Recap of CD 23; What about Make the Road?

City Council Watch called the race in the 23rd CD for Bob Friedrich, and we were wrong, though he came in a close second.  It remains hard to take on the Queens County machinery, which retains the resources, local endorsements, and organization to mount an effective ground campaign and GOTV.  As one councilmember noted, “Queens Borough Hall essentially became Grodenchik central the last few weeks.”

So Barry Grodenchik, kind of the obvious choice anyway, wins.  Bob Friedrich can resume absolute rule of his demesne at Glen Oaks Village, which to be frank is probably a better fit for him, as his personality apparently tends more towards the autocratic than the legislative.

Rebecca Lynch’s 3rd place finish has to sting, and not just for her.  Organized labor poured tens of thousands of dollars into her campaign, and even in the last week an additional $12,000 dropped in as news spread that her ground game was weak.  One prominent politician in the area who was watching closely commented before the election that Lynch was nowhere to be seen, and that her candidacy lacked buzz.

Even $30,000 in independent expenditures from New Yorkers for Progress, a de Blasio/labor front group, weren’t any help.  Hiring the esteemed Progressive consultants Berlin Rosen didn’t help.  And, most importantly, the WFP didn’t help.

In the run-up to the election, many people assumed that the WFP and its legendary ground game were Rebecca Lynch’s magic bullet.  Noted Republican consultants begrudgingly conceded that she had a good shot at winning.  Brad Lander was making lunch bets with his colleagues that she would win, and Jimmy van Bramer enlisted volunteers in a big last-week push, hoping to lock in Lynch as a vote for his next bid to be Speaker.

But the bloom is off the WFP rose. The three to five point advantage that superior field operations gave to WFP candidates seems to have evened out as opponents have learned the lessons of the importance of a strong ground game.

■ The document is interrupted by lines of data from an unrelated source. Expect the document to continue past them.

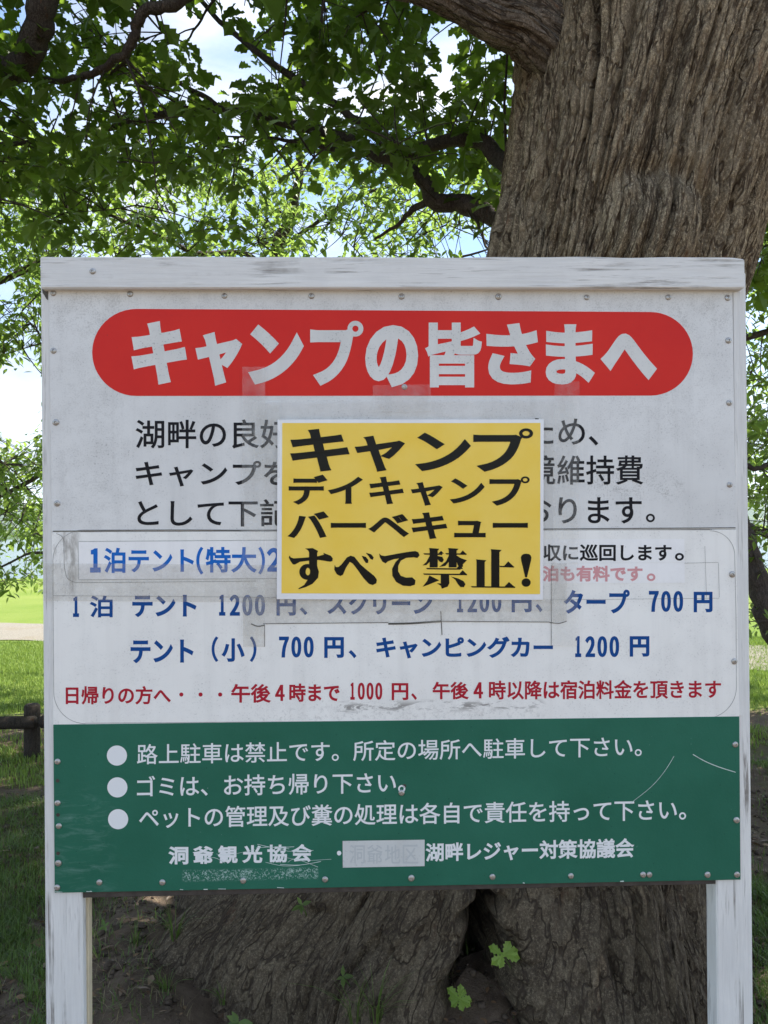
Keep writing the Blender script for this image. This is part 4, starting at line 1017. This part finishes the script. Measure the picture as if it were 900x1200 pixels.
def c1():
    while True:
        u = random.uniform(-260, 640) if random.random() < .5 else random.uniform(-120, 60); v = random.uniform(150, 690); d = random.uniform(5.8, 9.0)
        if random.random() < .22: u = random.uniform(30, 620); v = random.uniform(175, 315)
        if v > 320 and u > 70 and random.random() < .75: continue
        if v > 640 and u > 0 and random.random() < .6: continue
        if u > 60 and v < 190 and random.random() < .5: continue
        return at(u, v, d)
g1 = [(18, 470, 44, 50), (30, 405, 12, 22), (5, 350, 14, 25), (8, 650, 12, 22), (14, 606, 10, 14), (10, 250, 14, 14), (570, 285, 34, 26), (520, 290, 26, 14), (390, 285, 20, 18)]
B = at(300, 800, 8.0); B.z = 0
cherry('leafy cherry tree with drooping branches showing at the left edge of the board', (300, 800), 8.0,
       [([Vector((B.x, B.y, -.2)), at(305, 700, 8.0), at(312, 500, 8.0), at(322, 310, 7.9), at(343, 250, 7.8), at(352, 180, 7.6)], .13, .032),
        ([at(320, 330, 7.9), at(290, 298, 7.5), at(232, 297, 7.2), (at(190, 278, 7.0)), at(125, 250, 6.8), at(40, 215, 6.6), at(-60, 190, 6.4)], .032, .008),
        ([at(312, 480, 8), at(200, 400, 7.4), at(80, 310, 6.9), at(0, 330, 6.6), at(-80, 360, 6.4)], .06, .012), ([at(80, 310, 6.9), at(50, 340, 6.8), at(20, 370, 6.7)], .012, .005),
        ([at(308, 600, 8), at(190, 560, 7.4), at(90, 540, 7), at(20, 572, 6.8), at(-60, 610, 6.6)], .05, .01), ([at(190, 560, 7.4), at(90, 640, 7), at(30, 650, 6.8), at(-40, 690, 6.6)], .02, .007),
        ([at(330, 290, 7.9), at(420, 230, 7.6), at(500, 215, 7.4), at(600, 220, 7.4)], .024, .007), ([at(322, 400, 7.9), at(450, 330, 7.6), at(560, 296, 7.4), at(577, 290, 7.2)], .02, .005),
        ([at(305, 640, 8), at(200, 470, 9.2), at(60, 380, 9.6)], .04, .01)], c1, 2900, 300, g1)
def c2():
    while True:
        u = random.uniform(760, 1250) if random.random() < .55 else random.uniform(868, 940); v = random.uniform(120, 730); d = random.uniform(4.9, 8.2)
        if u < 865 and random.random() < .6: continue
        if v > 640 and random.random() < .5: continue
        return at(u, v, d)
g2 = [(888, 372, 11, 26), (892, 430, 8, 14), (892, 600, 12, 14), (895, 660, 9, 9), (880, 700, 6, 10)]
B2 = at(925, 800, 5.2); B2.z = 0
cherry('cherry tree with a slanting bare trunk beside the right post', (925, 800), 5.2,
       [([Vector((B2.x+.03, B2.y, -.2)), at(925, 790, 5.2), at(905, 735, 5.2), at(890, 690, 5.2), at(872, 630, 5.2), at(858, 590, 5.2), at(842, 520, 5.25), at(850, 400, 5.4), at(880, 250, 5.6)], .085, .06),
        ([at(842, 520, 5.25), at(880, 548, 5.2), at(905, 542, 5.2), at(960, 520, 5.2), at(1080, 470, 5.4)], .02, .01), ([at(858, 590, 5.2), at(780, 480, 5.6), at(700, 400, 6.0)], .05, .02),
        ([at(850, 400, 5.4), at(930, 380, 5.6), at(1050, 330, 6.0)], .03, .01), ([at(868, 610, 5.2), at(930, 640, 5.8), at(1020, 650, 6.4)], .025, .008), ([at(870, 300, 5.5), at(960, 200, 6.2), at(1100, 150, 7)], .035, .01)], c2, 1000, 300, g2)

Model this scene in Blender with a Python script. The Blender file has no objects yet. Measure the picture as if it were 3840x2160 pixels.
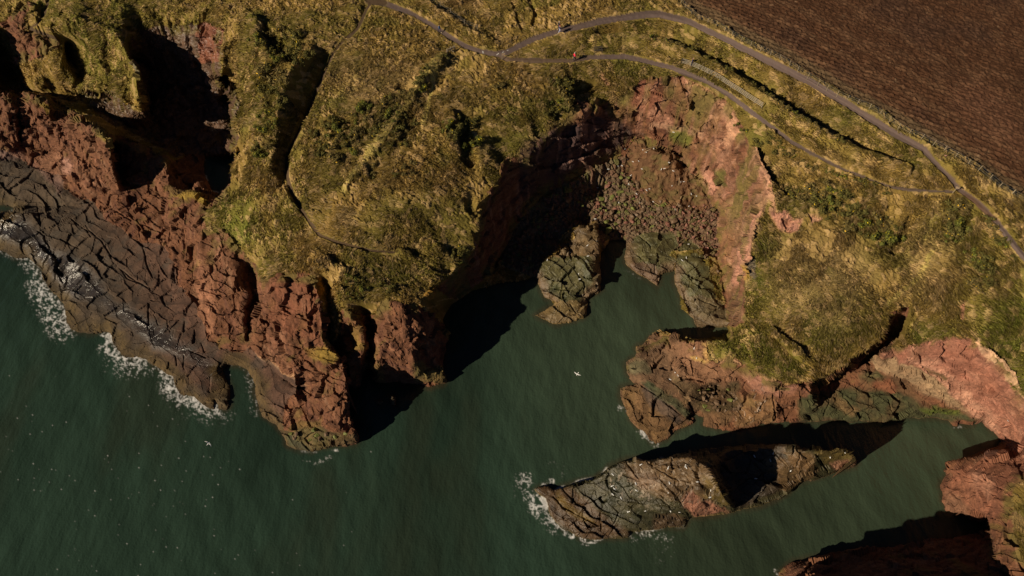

The other—or should we say, the major-- disaster in the race belonged to Ali Najmi, who came in a dismal fifth place out of six candidates.  That’s what a New York Times endorsement and having Zephyr Teachout on board will do for you, it appears. 

Najmi, otherwise a perfectly reasonable fellow,  inexplicably yoked himself to the questionable “Make the Road by Walking,” a group of rabble-rousers for hire who bully local politicians into funding their dubious social service projects.  These Make the Road literacy or training programs are always folded into a larger project of “worker organizing” or “empowerment,” which require recipients to attend political meetings as an implicit condition of getting services that are, in fact, city-funded.  The whole operation gives off a creepy, People's Temple-type of vibe, to be honest.

Make the Road claims to have 16,000 “member-clients,” though even a brief observation of a few of their rallies reveals that the same 50 to 100 participants consistently show up, banging on empty paint buckets and desultorily chanting “la gente, unida, jamas sera' vencida.”  Make the Road recently spun off a 501(c)(4) organization called “Make the Road Action Fund,” which is technically allowed to campaign actively for candidates for political office.  The two groups are theoretically separate, and the “Action Fund” lists an address in Brooklyn, though IRS tax forms filed in 2014 by “Make the Road” detail a $193,703 grant to the Action Fund, which is listed at the same Jackson Heights address as Make the Road.  The grant is made for the purpose of “non-partisan electoral organizing.”

Perhaps the two groups will have their paperwork straight by the time their 2015 tax info is available, but the story is pretty clear to anyone who has paid attention to the cute games that the Working Families Party played with Data & Field Services.  Establishing a phantom firewall in order to pretend that one hand doesn’t know what the other hand is doing is an old trick, but one that is pretty easy to see through.  It seems fairly obvious that Make the Road, which receives millions of dollars from local and state government to provide social services, is siphoning some of that money to an ostensibly independent “Action Fund” in order to campaign for elected officials who will, lo and behold, allocate money to Make the Road.

Anyway, for an organization that is supposedly so great at grassroots organizing, Make the Road did a pretty terrible job organizing for Ali Najmi, who got 650 votes.